Les autorités belges avaient réagi rapidement à la pandémie et à la crise énergétique et inflationniste en augmentant les dépenses pour protéger l’économie. La réponse à la détérioration structurelle des finances publiques qui l’a accompagnée a toutefois été « discrète », avec de petites réductions ponctuelles des dépenses qui n’ont pas permis d’enrayer les tendances budgétaires négatives, estime Moody’s.

Le maintien de la note de la dette souveraine à Aa3 est, lui, soutenu par l’économie « diversifiée, riche et innovante » de la Belgique, qui bénéficie de sa situation géographique au cœur de l’Europe de l’Ouest. Le pays a fait preuve d’une résilience plus importante que prévu aux chocs économiques, notamment en ce qui concerne l’inflation et le choc énergétique de 2022, reconnait Moody’s.

« Aa » signifie que l’agence considère le risque de crédit comme « très faible » et le « 3 » veut dire que la Belgique se trouve au bas de l’échelle de cette catégorie.

Mais, dans le même temps, l’économie belge reste confrontée à d’importants défis, notamment un faible taux de participation au marché du travail, ajoute l’agence. « Bien que les institutions belges soient confrontées à des défis importants en raison de la situation budgétaire du pays, la qualité globale de ses institutions est élevée. La sensibilité de la Belgique au risque événementiel est déterminée par le risque politique, à savoir les risques géopolitiques liés à la guerre de la Russie en Ukraine », conclut-elle.

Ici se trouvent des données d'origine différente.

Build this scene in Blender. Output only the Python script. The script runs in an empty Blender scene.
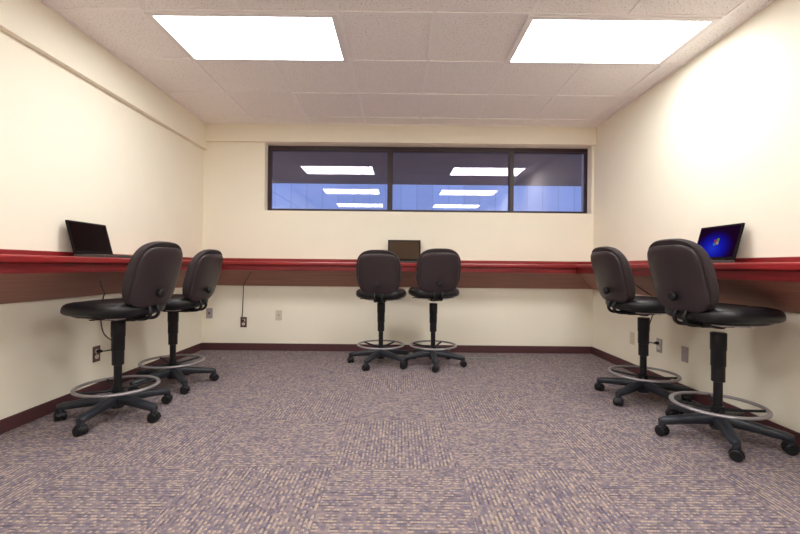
import bpy, bmesh, math, random
from mathutils import Vector, Matrix
R = math.radians
PI = math.pi
random.seed(7)
scene = bpy.context.scene
COL = scene.collection

# ------------------------------------------------------------------ dimensions (metres)
XL, XR = -2.225, 2.172          # side walls
YB, YF = 4.636, -2.6          # far wall, wall behind the camera
H = 2.537                      # ceiling
CAM_Z = 0.958
F_PX = 412.0

# ------------------------------------------------------------------ materials
def new_mat(name):
    m = bpy.data.materials.new(name); m.use_nodes = True
    nt = m.node_tree
    return m, nt, nt.nodes['Principled BSDF']

def srgb(r, g, b):
    f = lambda c: (c/255/12.92) if c/255 <= .04045 else ((c/255+.055)/1.055)**2.4
    return (f(r), f(g), f(b), 1)

def plain(name, col, rough=.5, metal=0., spec=.5, noise=0.06, nscale=40, bump=0., bscale=200):
    m, nt, p = new_mat(name)
    p.inputs['Roughness'].default_value = rough
    p.inputs['Metallic'].default_value = metal
    p.inputs['Specular IOR Level'].default_value = spec
    geo = nt.nodes.new('ShaderNodeTexCoord')
    nz = nt.nodes.new('ShaderNodeTexNoise'); nz.inputs['Scale'].default_value = nscale
    nz.inputs['Detail'].default_value = 3
    nt.links.new(geo.outputs['Object'], nz.inputs['Vector'])
    rp = nt.nodes.new('ShaderNodeValToRGB')
    lo = [max(0, c*(1-noise)) for c in col[:3]] + [1]; hi = [min(1, c*(1+noise)) for c in col[:3]] + [1]
    rp.color_ramp.elements[0].color = lo; rp.color_ramp.elements[1].color = hi
    rp.color_ramp.elements[0].position = .3; rp.color_ramp.elements[1].position = .7
    nt.links.new(nz.outputs['Fac'], rp.inputs['Fac'])
    nt.links.new(rp.outputs['Color'], p.inputs['Base Color'])
    if bump:
        n2 = nt.nodes.new('ShaderNodeTexNoise'); n2.inputs['Scale'].default_value = bscale
        nt.links.new(geo.outputs['Object'], n2.inputs['Vector'])
        bp = nt.nodes.new('ShaderNodeBump'); bp.inputs['Strength'].default_value = bump
        bp.inputs['Distance'].default_value = .002
        nt.links.new(n2.outputs['Fac'], bp.inputs['Height'])
        nt.links.new(bp.outputs['Normal'], p.inputs['Normal'])
    return m

def emit(name, col, strength):
    m = bpy.data.materials.new(name); m.use_nodes = True
    nt = m.node_tree; nt.nodes.clear()
    e = nt.nodes.new('ShaderNodeEmission'); o = nt.nodes.new('ShaderNodeOutputMaterial')
    e.inputs['Color'].default_value = col; e.inputs['Strength'].default_value = strength
    nt.links.new(e.outputs[0], o.inputs[0])
    return m

class NT:
    """tiny wrapper for maths nodes"""
    def __init__(s, nt): s.nt = nt
    def val(s, x, sock):
        if isinstance(x, (int, float)): sock.default_value = x
        else: s.nt.links.new(x, sock)
    def m(s, op, a, b=0.0):
        n = s.nt.nodes.new('ShaderNodeMath'); n.operation = op
        s.val(a, n.inputs[0]); s.val(b, n.inputs[1]); return n.outputs[0]
    def xyz(s, a, b, c=0.0):
        n = s.nt.nodes.new('ShaderNodeCombineXYZ')
        s.val(a, n.inputs[0]); s.val(b, n.inputs[1]); s.val(c, n.inputs[2]); return n.outputs[0]
    def mixf(s, f, a, b):
        n = s.nt.nodes.new('ShaderNodeMix'); n.data_type = 'FLOAT'
        s.val(f, n.inputs[0]); s.val(a, n.inputs[2]); s.val(b, n.inputs[3]); return n.outputs[0]
    def mixc(s, f, a, b, blend='MIX'):
        n = s.nt.nodes.new('ShaderNodeMix'); n.data_type = 'RGBA'; n.blend_type = blend
        s.val(f, n.inputs[0])
        for q, k in ((a, 6), (b, 7)):
            if isinstance(q, (tuple, list)): n.inputs[k].default_value = q
            else: s.nt.links.new(q, n.inputs[k])
        return n.outputs[2]
    def ramp(s, f, stops, const=False):
        n = s.nt.nodes.new('ShaderNodeValToRGB'); cr = n.color_ramp
        if const: cr.interpolation = 'CONSTANT'
        while len(cr.elements) < len(stops): cr.elements.new(.5)
        for e, (p, c) in zip(cr.elements, stops): e.position = p; e.color = c
        s.val(f, n.inputs[0]); return n.outputs[0]

def carpet_mat():
    m, nt, p = new_mat('woven_carpet'); N = NT(nt)
    g = nt.nodes.new('ShaderNodeNewGeometry'); sp = nt.nodes.new('ShaderNodeSeparateXYZ')
    nt.links.new(g.outputs['Position'], sp.inputs[0])
    T = .603
    xs = N.m('DIVIDE', N.m('SUBTRACT', sp.outputs[0], -.315), T)
    ys = N.m('DIVIDE', N.m('SUBTRACT', sp.outputs[1], 1.955), T)
    ix, iy = N.m('FLOOR', xs), N.m('FLOOR', ys)
    chk = N.m('FLOORED_MODULO', N.m('ADD', ix, iy), 2.0)      # 0: yarn runs along Y
    along = N.mixf(chk, sp.outputs[1], sp.outputs[0])
    across = N.mixf(chk, sp.outputs[0], sp.outputs[1])
    # rows of slanted loops: a light tan ridge beside a dark purple one
    PT, SL = .0185, .0125
    tile_id = N.m('ADD', ix, N.m('MULTIPLY', iy, 17.0))
    rowf = N.m('DIVIDE', across, PT); row = N.m('FLOOR', rowf)
    fr = N.m('ABSOLUTE', N.m('SUBTRACT', N.m('FRACT', rowf), .5))            # 0 ridge centre .. 0.5 gap
    slant = N.m('DIVIDE', N.m('ADD', along, N.m('MULTIPLY', fr, PT*1.3)), SL)
    wn2 = nt.nodes.new('ShaderNodeTexWhiteNoise'); wn2.noise_dimensions = '3D'
    nt.links.new(N.xyz(row, N.m('FLOOR', slant), tile_id), wn2.inputs['Vector'])
    light = N.ramp(wn2.outputs['Value'], [(0, srgb(104, 97, 110)), (.25, srgb(176, 160, 142)), (.5, srgb(142, 128, 132)), (.7, srgb(192, 174, 152)), (.86, srgb(124, 112, 118))], True)
    wn3 = nt.nodes.new('ShaderNodeTexWhiteNoise'); wn3.noise_dimensions = '3D'
    nt.links.new(N.xyz(N.m('FLOOR', N.m('ADD', rowf, .5)), N.m('FLOOR', N.m('DIVIDE', along, SL*1.4)), tile_id), wn3.inputs['Vector'])
    dark = N.ramp(wn3.outputs['Value'], [(0, srgb(70, 63, 76)), (.25, srgb(100, 95, 120)), (.5, srgb(142, 126, 124)), (.68, srgb(90, 85, 102)), (.84, srgb(132, 112, 118))], True)
    side = N.ramp(fr, [(.22, (0, 0, 0, 1)), (.32, (1, 1, 1, 1))])
    col = N.mixc(side, light, dark)
    hatch = N.m('LESS_THAN', N.m('FRACT', slant), .22)
    col = N.mixc(N.m('MULTIPLY', hatch, .6), col, srgb(80, 74, 94))
    # broad colour streaks along the rows
    nz = nt.nodes.new('ShaderNodeTexNoise'); nz.inputs['Scale'].default_value = 1.0; nz.inputs['Detail'].default_value = 3
    nt.links.new(N.xyz(N.m('MULTIPLY', along, 6.0), N.m('MULTIPLY', across, 40.0), chk), nz.inputs['Vector'])
    streak = N.ramp(nz.outputs['Fac'], [(.32, srgb(104, 96, 110)), (.68, srgb(154, 140, 132))])
    col = N.mixc(.38, col, streak)
    # fine seam of each tile
    sx = N.m('ABSOLUTE', N.m('SUBTRACT', N.m('FRACT', xs), .5)); sy = N.m('ABSOLUTE', N.m('SUBTRACT', N.m('FRACT', ys), .5))
    seam = N.m('GREATER_THAN', N.m('MAXIMUM', sx, sy), .4965)
    col = N.mixc(N.m('MULTIPLY', seam, .25), col, srgb(70, 58, 70))
    nt.links.new(col, p.inputs['Base Color'])
    p.inputs['Roughness'].default_value = .95; p.inputs['Specular IOR Level'].default_value = .15
    bp = nt.nodes.new('ShaderNodeBump'); bp.inputs['Strength'].default_value = .35; bp.inputs['Distance'].default_value = .003
    nt.links.new(N.m('ADD', N.m('SUBTRACT', .5, fr), N.m('MULTIPLY', wn2.outputs['Value'], .5)), bp.inputs['Height'])
    nt.links.new(bp.outputs['Normal'], p.inputs['Normal'])
    return m

def ceiling_mat():
    m, nt, p = new_mat('acoustic_tile'); N = NT(nt)
    g = nt.nodes.new('ShaderNodeNewGeometry')
    nz = nt.nodes.new('ShaderNodeTexNoise'); nz.inputs['Scale'].default_value = 95; nz.inputs['Detail'].default_value = 4
    nz.inputs['Roughness'].default_value = .65
    nt.links.new(g.outputs['Position'], nz.inputs['Vector'])
    c = N.ramp(nz.outputs['Fac'], [(.33, (.42, .37, .36, 1)), (.43, (.93, .915, .905, 1)), (.75, (.97, .96, .95, 1))])
    nt.links.new(c, p.inputs['Base Color'])
    p.inputs['Roughness'].default_value = .9; p.inputs['Specular IOR Level'].default_value = .2
    return m

def wood_mat(name, dark, light, rough, axis, spec=.5):
    m, nt, p = new_mat(name); N = NT(nt)
    g = nt.nodes.new('ShaderNodeNewGeometry')
    mp = nt.nodes.new('ShaderNodeMapping')
    mp.inputs['Scale'].default_value = (2.2, 40, 40) if axis == 'x' else (40, 2.2, 40)
    nt.links.new(g.outputs['Position'], mp.inputs['Vector'])
    nz = nt.nodes.new('ShaderNodeTexNoise'); nz.inputs['Scale'].default_value = 1.0
    nz.inputs['Detail'].default_value = 5; nz.inputs['Distortion'].default_value = .6
    nt.links.new(mp.outputs[0], nz.inputs['Vector'])
    c = N.ramp(nz.outputs['Fac'], [(.3, dark), (.7, light)])
    nt.links.new(c, p.inputs['Base Color'])
    p.inputs['Roughness'].default_value = rough; p.inputs['Specular IOR Level'].default_value = spec
    return m

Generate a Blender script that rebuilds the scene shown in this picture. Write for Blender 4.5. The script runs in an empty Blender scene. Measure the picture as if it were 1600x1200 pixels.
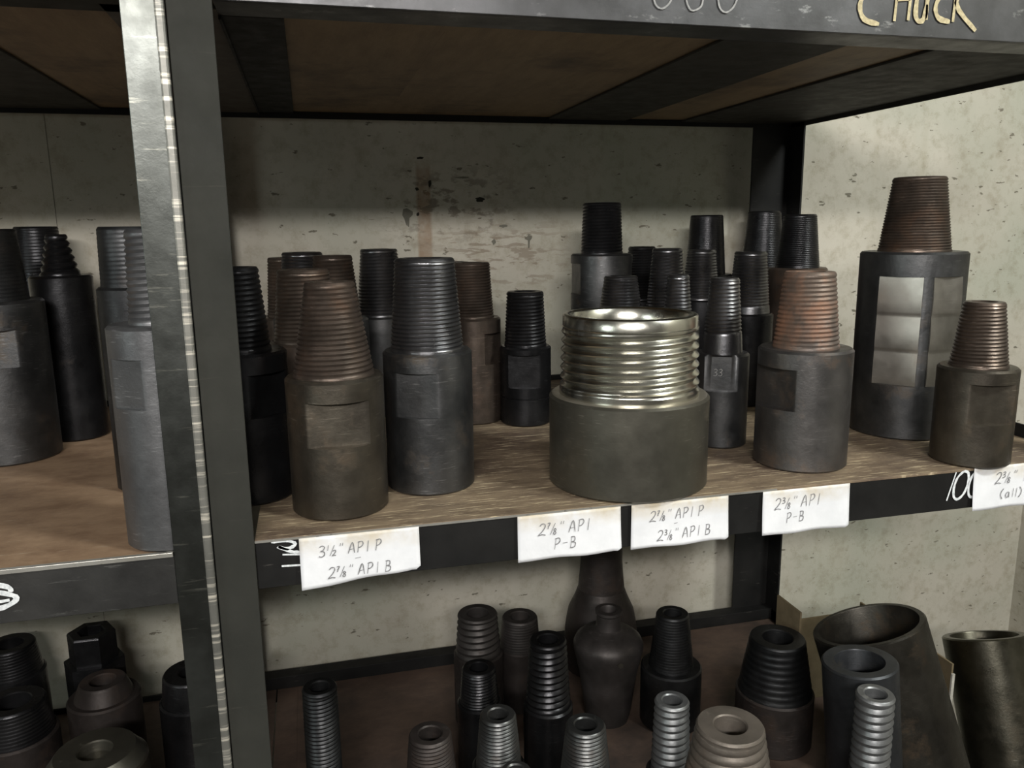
import bpy, bmesh, math, random
from mathutils import Matrix, Vector
random.seed(7)
PI = math.pi
sc = bpy.context.scene
C = bpy.context.collection

# ---------------------------------------------------------------- camera, light, exposure
cam_d = bpy.data.cameras.new('camera')
cam_d.sensor_fit = 'HORIZONTAL'
cam_d.sensor_width = 36.0
cam_d.lens = 1248.47 / 1600 * 36
cam_d.clip_start = 0.02
cam = bpy.data.objects.new('camera', cam_d)
C.objects.link(cam)
yaw, pit, rol = math.radians(14.1027), math.radians(-11.168), math.radians(-0.6768)
fwd = Vector((math.sin(yaw)*math.cos(pit), math.cos(yaw)*math.cos(pit), math.sin(pit)))
rgt = Vector((math.cos(yaw), -math.sin(yaw), 0))
up = rgt.cross(fwd)
r2 = rgt*math.cos(rol) + up*math.sin(rol)
u2 = up*math.cos(rol) - rgt*math.sin(rol)
cam.matrix_world = Matrix(((r2.x, u2.x, -fwd.x, 0), (r2.y, u2.y, -fwd.y, 0), (r2.z, u2.z, -fwd.z, 0), (0, 0, 0, 1)))
sc.camera = cam

w = bpy.data.worlds.new('world'); sc.world = w; w.use_nodes = True
w.node_tree.nodes['Background'].inputs[0].default_value = (1.0, 0.92, 0.78, 1)
w.node_tree.nodes['Background'].inputs[1].default_value = 0.085

def area(name, loc, target, sx, sy, power, col):
    l = bpy.data.lights.new(name, 'AREA'); l.shape = 'RECTANGLE'; l.size = sx; l.size_y = sy
    l.energy = power; l.color = col
    o = bpy.data.objects.new(name, l); C.objects.link(o); o.location = loc
    o.rotation_euler = (Vector(target) - Vector(loc)).to_track_quat('-Z', 'Y').to_euler()
    return o
area('ceiling_lamp', (-0.42, -1.65, 0.86), (0.3, 1.5, -0.3), 1.3, 0.14, 80, (1.0, 0.965, 0.92))
area('doorway_daylight', (-3.2, -1.1, 0.5), (0.3, 1.2, -0.3), 1.0, 1.2, 23, (0.9, 1.0, 0.96))
area('ceiling_lamp_right', (2.0, -0.5, 1.5), (1.7, 1.88, 0.0), 0.8, 0.3, 88, (0.97, 1.0, 0.95))
sc.view_settings.view_transform = 'Standard'
sc.view_settings.look = 'None'
sc.view_settings.exposure = 0.0
sc.view_settings.gamma = 1.0
sc.view_settings.use_curve_mapping = False

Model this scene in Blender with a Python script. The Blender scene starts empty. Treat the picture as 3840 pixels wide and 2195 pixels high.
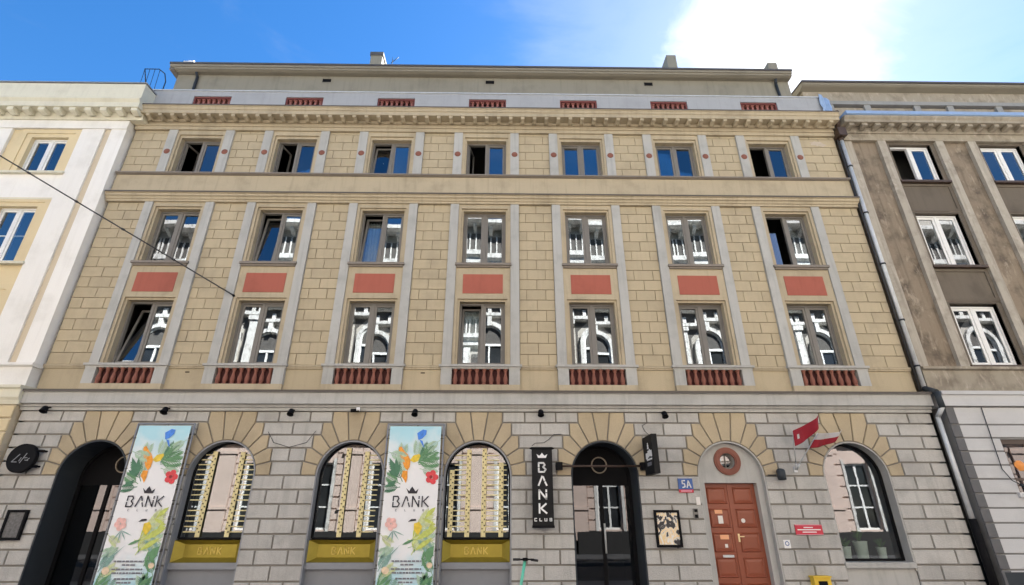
import bpy, bmesh, math, random
from mathutils import Vector, Matrix

random.seed(11)
S = bpy.context.scene
COL = S.collection

# ------------------------------------------------------------------ camera, sky, sun, exposure
cam_d = bpy.data.cameras.new('camera')
cam_d.sensor_width = 36.0
cam_d.lens = 1900.0 / 3840.0 * 36.0
cam_d.clip_start = 0.05
cam_d.clip_end = 3000
cam = bpy.data.objects.new('camera', cam_d)
COL.objects.link(cam)
cr = Vector((0.999892778, -0.0146431949, 0.0000975953))
cu = Vector((-0.00605693, -0.40750363, 0.9131835))
cf = Vector((0.01333215, 0.91308618, 0.40754863))
cm = Matrix((cr, cu, -cf)).transposed().to_4x4()
cm.translation = Vector((0, -12.0, 1.6))
cam.matrix_world = cm
S.camera = cam

SUN_EL, SUN_AZ = math.radians(44.2), math.radians(38.65)   # behind the house, to the right
sdir = Vector((math.sin(SUN_AZ) * math.cos(SUN_EL), math.cos(SUN_AZ) * math.cos(SUN_EL), math.sin(SUN_EL)))
sun_d = bpy.data.lights.new('sun', 'SUN')
sun_d.energy = 5.0
sun_d.angle = math.radians(0.53)
sun_d.color = (1.0, 0.975, 0.935)
sun = bpy.data.objects.new('sun', sun_d)
COL.objects.link(sun)
sun.rotation_euler = sdir.to_track_quat('Z', 'Y').to_euler()
sun.location = sdir * 60

world = bpy.data.worlds.new('World')
S.world = world
world.use_nodes = True
nt = world.node_tree
N, L = nt.nodes, nt.links
N.clear()
def wn(t, **k):
    n = N.new(t)
    for a, b in k.items(): setattr(n, a, b)
    return n
out = wn('ShaderNodeOutputWorld'); bg = wn('ShaderNodeBackground')
sky = wn('ShaderNodeTexSky', sky_type='NISHITA', sun_disc=False, sun_elevation=SUN_EL, sun_rotation=SUN_AZ)
sky.air_density = 1.0; sky.dust_density = 0.15; sky.ozone_density = 2.5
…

Dès lors, la note pourrait être abaissée si Moody’s devait conclure qu’il est peu probable que le prochain gouvernement mette en œuvre des mesures permettant de stabiliser le fardeau de la dette publique, avertit l’agence. Selon elle, une escalade de la guerre en Ukraine en une guerre impliquant directement les membres de l’Otan exercerait également des pressions à la baisse sur les notations.

Les notes attribuées par les agences de notation internationales permettent de déterminer dans quelle mesure un pays peut facilement emprunter de l’argent sur les marchés internationaux.